Enfin, bien qu'il s'agisse de services à vocation totalement différente, certains représentants d'ayant droits ont évoqué les problématiques que soulèvent, selon eux, les moteurs de recherche d'image, en ce qu'ils facilitent l'accès à des contenus parfois mis en ligne sans autorisation et en ce que le référencement qu'ils opèrent implique certains actes techniques de reproduction.

* 1 « La gratuité, c'est le vol », Denis Olivennes, 2007.

* 2 Sous la direction de MM. Jean Berbinau, membre du CGTI et secrétaire général de l'ARMT, et Frédéric Goldsmith, délégué général de l'APC, présenté par MM. Raphaël Keller et Thomas Gouzènes.

* 3 Avis n° 2005 - 2, Commission spécialisée portant sur la distribution des oeuvres en ligne

* 4 « Téléchargement vers un autre ordinateur », opération consistant à communiquer au public de l'Internet, aux fins d'en permettre le downloading, d'oeuvres ou autres données protégées par un droit de propriété intellectuelle stockées sur le disque dur de l'ordinateur de l'uploader.

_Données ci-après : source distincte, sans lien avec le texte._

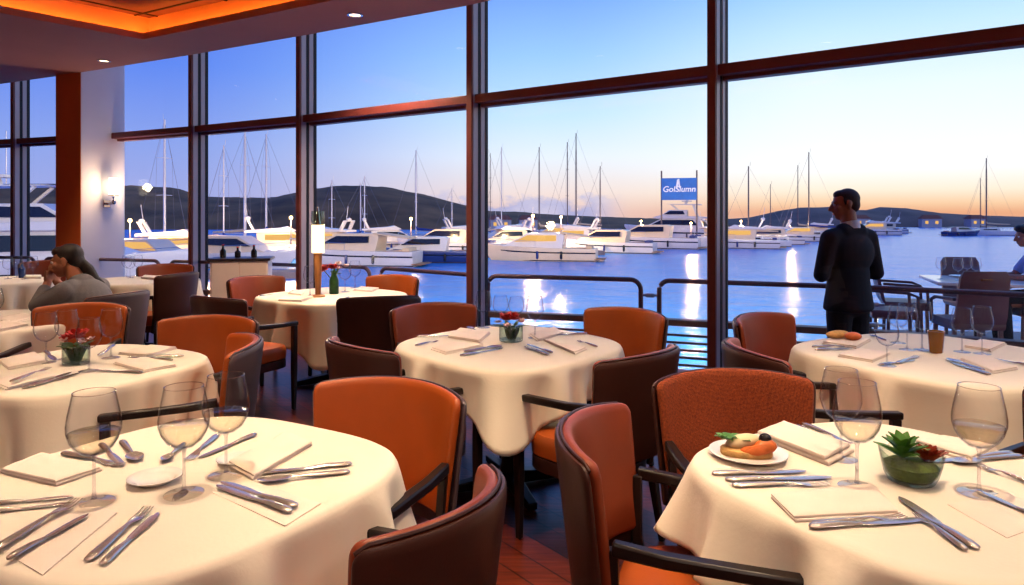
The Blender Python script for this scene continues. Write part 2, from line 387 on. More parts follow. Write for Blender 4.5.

* 5 «Téléchargement à partir d'un autre ordinateur », processus de transfert, à partir d'un ou plusieurs ordinateurs d'uploaders, aboutissant à l'enregistrement, sur le disque dur de l'ordinateur du downloader, d'une copie d'une oeuvre ou d'autres données protégées par un droit de propriété intellectuelle.

* 6 Création faisant référence tant aux auteurs qu'aux artistes-interprètes.